▸ To do:
From the records below, please print only the lines from the one containing "Write a Blender" through the one containing "-f.z, 0), (0, 0, 0, 1)))", both included. Skip the pictures.
━━━━━━━━━━━━━━━━━━━━
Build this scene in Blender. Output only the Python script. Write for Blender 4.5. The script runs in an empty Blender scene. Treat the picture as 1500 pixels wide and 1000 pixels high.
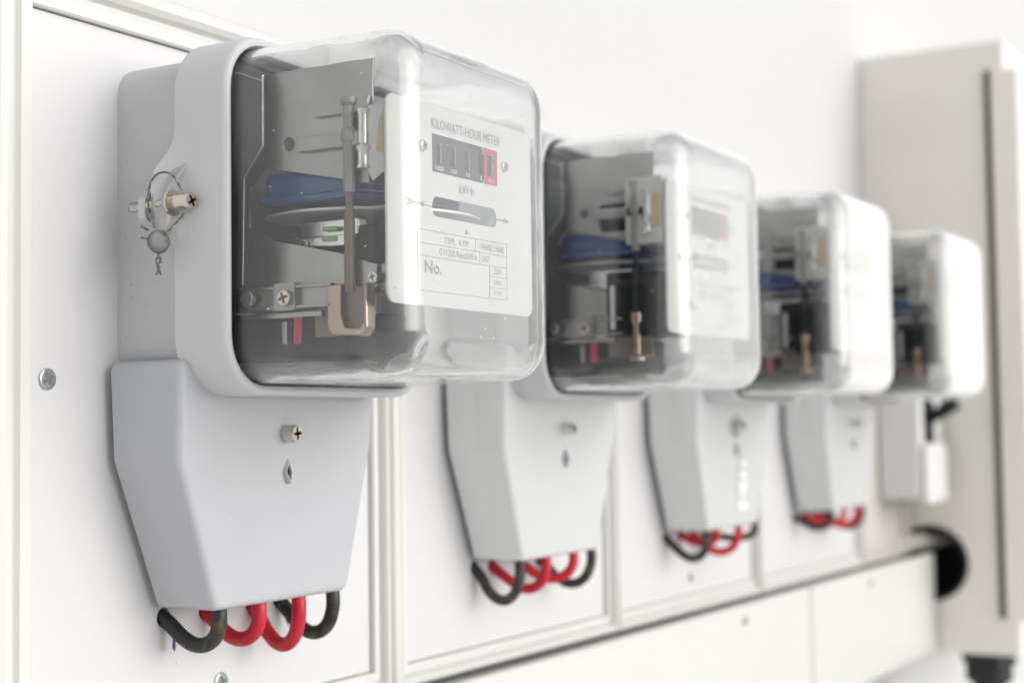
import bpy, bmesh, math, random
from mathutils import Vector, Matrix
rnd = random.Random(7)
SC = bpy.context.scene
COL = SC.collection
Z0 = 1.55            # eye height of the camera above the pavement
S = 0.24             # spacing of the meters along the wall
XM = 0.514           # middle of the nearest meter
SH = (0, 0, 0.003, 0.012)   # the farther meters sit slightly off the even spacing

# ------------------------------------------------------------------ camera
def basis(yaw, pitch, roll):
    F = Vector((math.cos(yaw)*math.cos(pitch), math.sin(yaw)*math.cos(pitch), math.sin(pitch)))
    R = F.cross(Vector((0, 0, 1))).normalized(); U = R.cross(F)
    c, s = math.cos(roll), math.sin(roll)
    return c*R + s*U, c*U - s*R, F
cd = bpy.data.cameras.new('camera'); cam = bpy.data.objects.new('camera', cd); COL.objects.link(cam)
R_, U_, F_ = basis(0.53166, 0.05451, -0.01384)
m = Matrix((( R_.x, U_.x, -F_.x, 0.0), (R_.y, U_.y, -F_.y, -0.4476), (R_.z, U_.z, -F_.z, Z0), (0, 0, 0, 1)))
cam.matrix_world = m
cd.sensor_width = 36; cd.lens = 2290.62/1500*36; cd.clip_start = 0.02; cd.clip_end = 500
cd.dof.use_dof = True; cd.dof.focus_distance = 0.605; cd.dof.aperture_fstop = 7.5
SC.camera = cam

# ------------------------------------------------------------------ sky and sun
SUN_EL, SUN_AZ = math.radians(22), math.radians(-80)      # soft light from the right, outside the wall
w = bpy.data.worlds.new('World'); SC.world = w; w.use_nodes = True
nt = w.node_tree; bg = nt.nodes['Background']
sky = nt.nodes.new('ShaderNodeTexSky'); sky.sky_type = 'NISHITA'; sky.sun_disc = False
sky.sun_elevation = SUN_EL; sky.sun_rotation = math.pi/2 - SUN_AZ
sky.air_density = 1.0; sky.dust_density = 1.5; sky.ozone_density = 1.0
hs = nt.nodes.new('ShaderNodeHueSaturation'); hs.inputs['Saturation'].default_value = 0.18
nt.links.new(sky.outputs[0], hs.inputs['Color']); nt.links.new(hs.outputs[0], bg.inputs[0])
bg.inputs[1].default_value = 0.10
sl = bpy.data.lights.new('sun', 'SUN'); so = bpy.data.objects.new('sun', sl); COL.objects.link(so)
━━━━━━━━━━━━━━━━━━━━
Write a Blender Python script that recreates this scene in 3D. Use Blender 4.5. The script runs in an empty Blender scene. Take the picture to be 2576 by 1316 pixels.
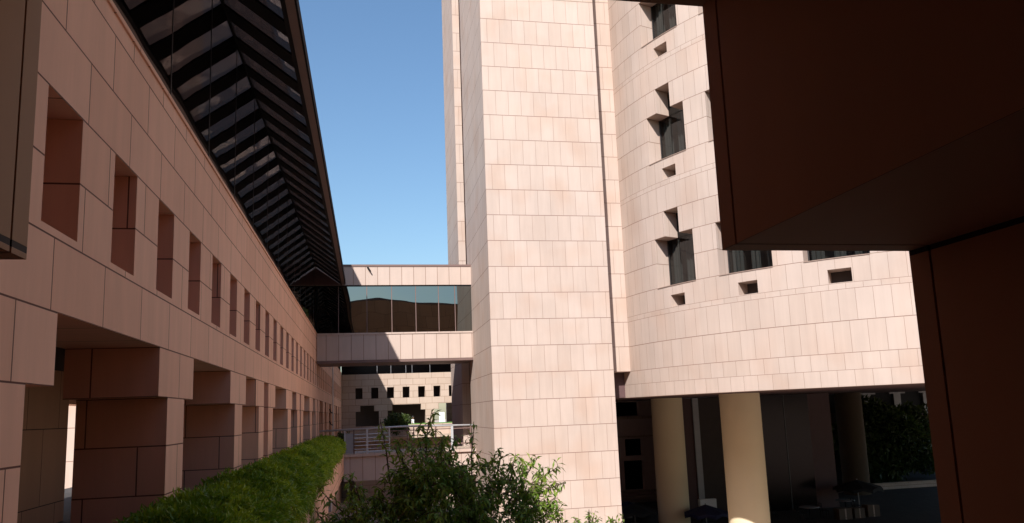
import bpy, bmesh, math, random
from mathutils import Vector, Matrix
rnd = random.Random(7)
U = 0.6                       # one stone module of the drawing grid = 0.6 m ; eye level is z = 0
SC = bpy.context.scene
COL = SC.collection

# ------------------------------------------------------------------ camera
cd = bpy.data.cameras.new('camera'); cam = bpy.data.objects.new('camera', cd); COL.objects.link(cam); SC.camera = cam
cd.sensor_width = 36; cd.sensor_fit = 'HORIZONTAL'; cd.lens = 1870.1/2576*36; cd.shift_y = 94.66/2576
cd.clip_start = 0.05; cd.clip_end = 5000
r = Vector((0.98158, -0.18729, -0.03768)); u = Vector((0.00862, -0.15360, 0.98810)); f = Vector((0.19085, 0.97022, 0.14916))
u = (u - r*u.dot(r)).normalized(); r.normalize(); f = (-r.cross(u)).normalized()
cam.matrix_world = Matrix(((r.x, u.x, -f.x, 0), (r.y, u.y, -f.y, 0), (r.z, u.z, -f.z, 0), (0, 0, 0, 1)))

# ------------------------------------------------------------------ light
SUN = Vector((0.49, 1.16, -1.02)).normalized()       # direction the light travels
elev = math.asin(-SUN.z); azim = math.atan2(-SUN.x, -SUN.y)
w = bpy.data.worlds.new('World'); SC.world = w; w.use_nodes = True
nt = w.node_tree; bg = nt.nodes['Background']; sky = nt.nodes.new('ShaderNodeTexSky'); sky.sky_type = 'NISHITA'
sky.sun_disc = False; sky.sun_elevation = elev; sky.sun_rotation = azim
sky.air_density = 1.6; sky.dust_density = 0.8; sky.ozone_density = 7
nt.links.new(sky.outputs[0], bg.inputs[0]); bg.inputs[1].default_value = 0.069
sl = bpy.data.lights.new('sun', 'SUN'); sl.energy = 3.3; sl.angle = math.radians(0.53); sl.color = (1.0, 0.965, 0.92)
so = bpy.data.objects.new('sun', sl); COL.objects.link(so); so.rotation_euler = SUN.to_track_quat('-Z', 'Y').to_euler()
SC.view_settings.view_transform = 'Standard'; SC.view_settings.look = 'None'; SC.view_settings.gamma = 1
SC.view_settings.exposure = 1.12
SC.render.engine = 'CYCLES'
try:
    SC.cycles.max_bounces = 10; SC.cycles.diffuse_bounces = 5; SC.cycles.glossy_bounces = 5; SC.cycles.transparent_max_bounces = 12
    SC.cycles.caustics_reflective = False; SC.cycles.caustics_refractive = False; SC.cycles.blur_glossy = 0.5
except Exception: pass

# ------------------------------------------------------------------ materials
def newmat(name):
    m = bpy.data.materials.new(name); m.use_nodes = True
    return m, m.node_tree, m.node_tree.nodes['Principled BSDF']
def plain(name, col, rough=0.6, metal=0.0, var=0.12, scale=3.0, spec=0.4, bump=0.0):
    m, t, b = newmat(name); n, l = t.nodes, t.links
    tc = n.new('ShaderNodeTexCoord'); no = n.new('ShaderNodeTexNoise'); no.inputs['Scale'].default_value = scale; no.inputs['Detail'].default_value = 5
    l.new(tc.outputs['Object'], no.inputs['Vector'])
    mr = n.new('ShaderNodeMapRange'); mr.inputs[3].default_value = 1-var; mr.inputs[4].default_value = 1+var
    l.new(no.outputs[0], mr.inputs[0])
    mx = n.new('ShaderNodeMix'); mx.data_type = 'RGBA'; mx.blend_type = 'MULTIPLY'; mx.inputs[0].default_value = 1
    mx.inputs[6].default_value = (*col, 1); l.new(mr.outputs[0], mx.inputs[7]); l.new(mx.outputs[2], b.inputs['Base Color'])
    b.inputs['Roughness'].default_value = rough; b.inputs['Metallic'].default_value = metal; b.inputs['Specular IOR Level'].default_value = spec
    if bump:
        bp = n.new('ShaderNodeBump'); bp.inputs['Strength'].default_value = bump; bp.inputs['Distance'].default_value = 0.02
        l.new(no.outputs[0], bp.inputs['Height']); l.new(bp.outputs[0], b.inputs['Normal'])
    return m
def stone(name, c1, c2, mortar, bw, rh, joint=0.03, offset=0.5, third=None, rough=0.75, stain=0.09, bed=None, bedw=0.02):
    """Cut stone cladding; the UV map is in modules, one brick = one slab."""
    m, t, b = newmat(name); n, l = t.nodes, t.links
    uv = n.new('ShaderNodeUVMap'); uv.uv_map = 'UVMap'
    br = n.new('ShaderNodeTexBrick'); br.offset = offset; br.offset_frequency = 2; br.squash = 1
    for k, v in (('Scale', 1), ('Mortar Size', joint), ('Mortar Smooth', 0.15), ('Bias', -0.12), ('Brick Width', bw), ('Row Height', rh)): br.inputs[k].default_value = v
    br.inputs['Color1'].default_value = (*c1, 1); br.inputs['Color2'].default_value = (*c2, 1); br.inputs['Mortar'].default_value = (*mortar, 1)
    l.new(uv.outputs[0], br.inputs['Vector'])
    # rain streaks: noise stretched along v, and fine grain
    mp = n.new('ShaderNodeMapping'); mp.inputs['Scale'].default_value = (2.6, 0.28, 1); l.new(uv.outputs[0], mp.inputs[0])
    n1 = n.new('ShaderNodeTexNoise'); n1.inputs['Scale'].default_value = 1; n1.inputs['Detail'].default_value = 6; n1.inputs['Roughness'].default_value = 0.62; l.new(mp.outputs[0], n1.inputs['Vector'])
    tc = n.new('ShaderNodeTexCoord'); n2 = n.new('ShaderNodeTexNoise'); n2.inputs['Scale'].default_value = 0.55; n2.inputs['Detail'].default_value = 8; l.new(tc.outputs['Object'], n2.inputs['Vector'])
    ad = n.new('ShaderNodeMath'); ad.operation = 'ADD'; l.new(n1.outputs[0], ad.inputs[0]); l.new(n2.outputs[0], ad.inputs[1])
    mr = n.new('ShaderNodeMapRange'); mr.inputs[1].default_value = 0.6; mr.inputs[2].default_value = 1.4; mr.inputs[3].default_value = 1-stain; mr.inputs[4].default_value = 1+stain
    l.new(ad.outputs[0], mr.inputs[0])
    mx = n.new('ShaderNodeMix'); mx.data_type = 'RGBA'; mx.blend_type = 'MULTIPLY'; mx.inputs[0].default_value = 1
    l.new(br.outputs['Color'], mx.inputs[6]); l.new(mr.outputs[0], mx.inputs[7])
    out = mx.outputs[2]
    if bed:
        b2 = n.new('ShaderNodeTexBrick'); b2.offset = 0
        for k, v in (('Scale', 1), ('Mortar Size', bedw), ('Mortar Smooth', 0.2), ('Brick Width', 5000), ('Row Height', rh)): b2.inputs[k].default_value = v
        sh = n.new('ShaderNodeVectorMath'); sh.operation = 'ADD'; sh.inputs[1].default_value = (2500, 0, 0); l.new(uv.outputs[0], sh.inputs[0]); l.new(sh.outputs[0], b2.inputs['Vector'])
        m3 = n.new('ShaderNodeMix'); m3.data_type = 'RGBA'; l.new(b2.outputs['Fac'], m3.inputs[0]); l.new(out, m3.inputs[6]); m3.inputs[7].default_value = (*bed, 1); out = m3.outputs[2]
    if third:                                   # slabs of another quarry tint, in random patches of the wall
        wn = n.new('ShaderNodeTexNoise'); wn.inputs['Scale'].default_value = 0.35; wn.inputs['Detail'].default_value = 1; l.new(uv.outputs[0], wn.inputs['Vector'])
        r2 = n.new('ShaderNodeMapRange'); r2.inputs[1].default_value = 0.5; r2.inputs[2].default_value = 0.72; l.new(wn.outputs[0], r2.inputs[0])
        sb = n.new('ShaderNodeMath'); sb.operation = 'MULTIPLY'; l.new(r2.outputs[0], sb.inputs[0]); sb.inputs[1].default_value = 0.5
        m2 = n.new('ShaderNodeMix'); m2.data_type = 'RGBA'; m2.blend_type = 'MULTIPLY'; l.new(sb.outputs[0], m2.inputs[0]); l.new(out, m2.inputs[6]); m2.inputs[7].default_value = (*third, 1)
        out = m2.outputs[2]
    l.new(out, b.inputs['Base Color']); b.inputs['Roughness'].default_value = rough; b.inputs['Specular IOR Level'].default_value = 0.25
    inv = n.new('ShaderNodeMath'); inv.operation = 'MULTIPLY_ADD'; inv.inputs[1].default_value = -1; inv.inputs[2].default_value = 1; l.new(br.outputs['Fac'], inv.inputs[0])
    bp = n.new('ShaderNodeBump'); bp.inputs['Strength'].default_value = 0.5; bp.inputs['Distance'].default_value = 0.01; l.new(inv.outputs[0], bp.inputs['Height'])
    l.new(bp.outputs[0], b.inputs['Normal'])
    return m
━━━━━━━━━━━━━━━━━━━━
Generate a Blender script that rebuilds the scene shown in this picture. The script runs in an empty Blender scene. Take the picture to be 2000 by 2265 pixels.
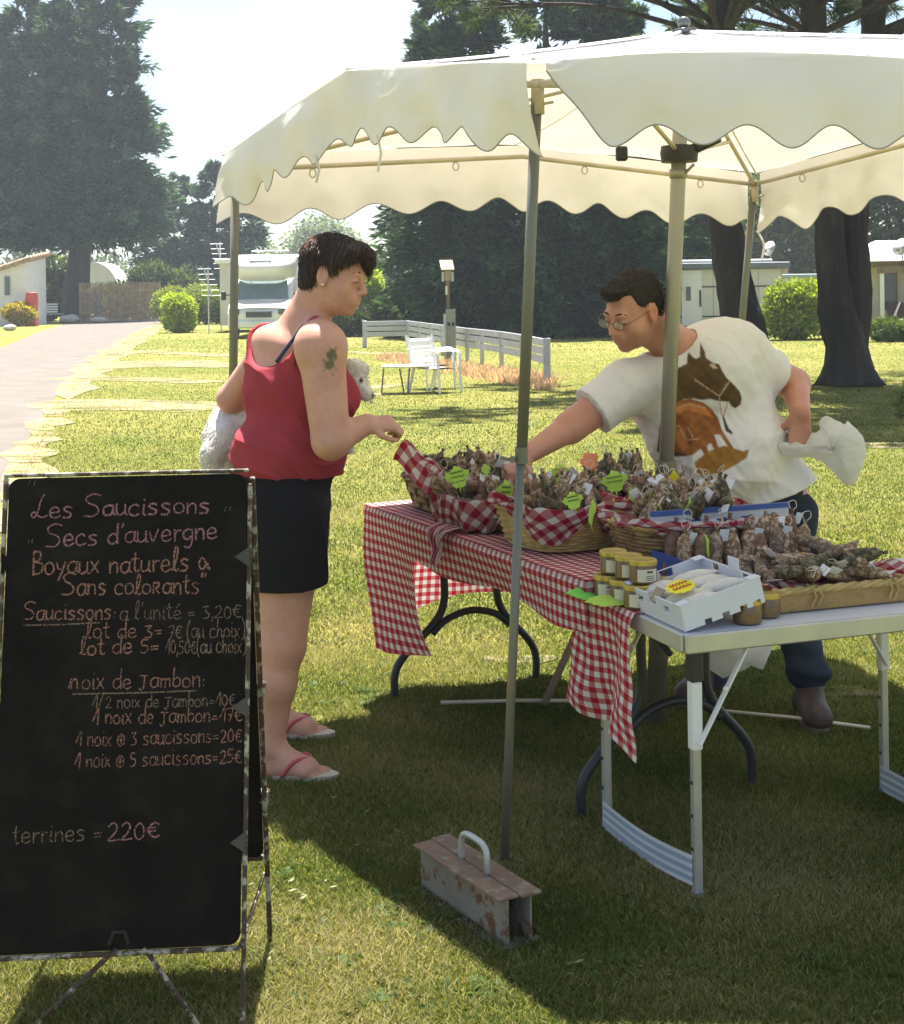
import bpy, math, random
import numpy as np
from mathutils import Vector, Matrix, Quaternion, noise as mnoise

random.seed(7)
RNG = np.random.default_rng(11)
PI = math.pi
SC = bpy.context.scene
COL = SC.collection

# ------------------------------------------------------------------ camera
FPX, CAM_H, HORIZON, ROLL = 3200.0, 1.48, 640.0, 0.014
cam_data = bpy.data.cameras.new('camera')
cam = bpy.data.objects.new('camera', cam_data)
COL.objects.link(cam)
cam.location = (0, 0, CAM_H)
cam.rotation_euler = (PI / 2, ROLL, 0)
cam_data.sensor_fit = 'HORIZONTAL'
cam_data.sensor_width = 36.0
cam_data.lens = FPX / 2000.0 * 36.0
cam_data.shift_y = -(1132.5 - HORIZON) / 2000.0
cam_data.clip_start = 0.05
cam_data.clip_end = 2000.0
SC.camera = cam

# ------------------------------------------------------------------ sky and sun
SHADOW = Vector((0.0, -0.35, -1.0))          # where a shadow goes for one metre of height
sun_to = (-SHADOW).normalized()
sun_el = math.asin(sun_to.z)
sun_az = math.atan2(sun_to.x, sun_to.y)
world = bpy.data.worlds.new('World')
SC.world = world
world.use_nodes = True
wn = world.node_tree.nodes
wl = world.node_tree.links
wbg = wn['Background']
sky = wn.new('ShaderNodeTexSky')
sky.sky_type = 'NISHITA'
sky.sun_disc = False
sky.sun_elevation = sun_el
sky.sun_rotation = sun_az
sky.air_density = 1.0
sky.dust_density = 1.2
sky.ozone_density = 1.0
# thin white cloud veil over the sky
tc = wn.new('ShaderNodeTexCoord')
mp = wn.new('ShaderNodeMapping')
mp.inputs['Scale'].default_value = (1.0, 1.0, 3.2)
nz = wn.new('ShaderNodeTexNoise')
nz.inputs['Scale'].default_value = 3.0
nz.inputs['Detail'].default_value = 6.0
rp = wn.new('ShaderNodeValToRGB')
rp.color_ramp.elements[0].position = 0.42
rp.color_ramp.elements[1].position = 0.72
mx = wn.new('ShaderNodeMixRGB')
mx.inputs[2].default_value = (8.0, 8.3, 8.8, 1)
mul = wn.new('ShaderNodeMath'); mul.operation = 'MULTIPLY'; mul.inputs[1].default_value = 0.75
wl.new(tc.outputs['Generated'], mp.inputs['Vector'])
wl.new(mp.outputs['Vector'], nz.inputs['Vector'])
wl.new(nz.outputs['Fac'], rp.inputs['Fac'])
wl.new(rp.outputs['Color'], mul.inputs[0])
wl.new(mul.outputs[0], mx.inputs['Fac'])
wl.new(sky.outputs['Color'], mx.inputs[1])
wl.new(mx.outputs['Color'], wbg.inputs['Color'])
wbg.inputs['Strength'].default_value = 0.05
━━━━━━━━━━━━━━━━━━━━
▸ Completed task:
Write a Blender Python script that recreates this scene in 3D. Use Blender 4.5. The script runs in an empty Blender scene. Take the picture to be 2576 by 1316 pixels.
import bpy, bmesh, math, random
from mathutils import Vector, Matrix
rnd = random.Random(7)
U = 0.6                       # one stone module of the drawing grid = 0.6 m ; eye level is z = 0
SC = bpy.context.scene
COL = SC.collection

# ------------------------------------------------------------------ camera
cd = bpy.data.cameras.new('camera'); cam = bpy.data.objects.new('camera', cd); COL.objects.link(cam); SC.camera = cam
cd.sensor_width = 36; cd.sensor_fit = 'HORIZONTAL'; cd.lens = 1870.1/2576*36; cd.shift_y = 94.66/2576
cd.clip_start = 0.05; cd.clip_end = 5000
r = Vector((0.98158, -0.18729, -0.03768)); u = Vector((0.00862, -0.15360, 0.98810)); f = Vector((0.19085, 0.97022, 0.14916))
u = (u - r*u.dot(r)).normalized(); r.normalize(); f = (-r.cross(u)).normalized()
cam.matrix_world = Matrix(((r.x, u.x, -f.x, 0), (r.y, u.y, -f.y, 0), (r.z, u.z, -f.z, 0), (0, 0, 0, 1)))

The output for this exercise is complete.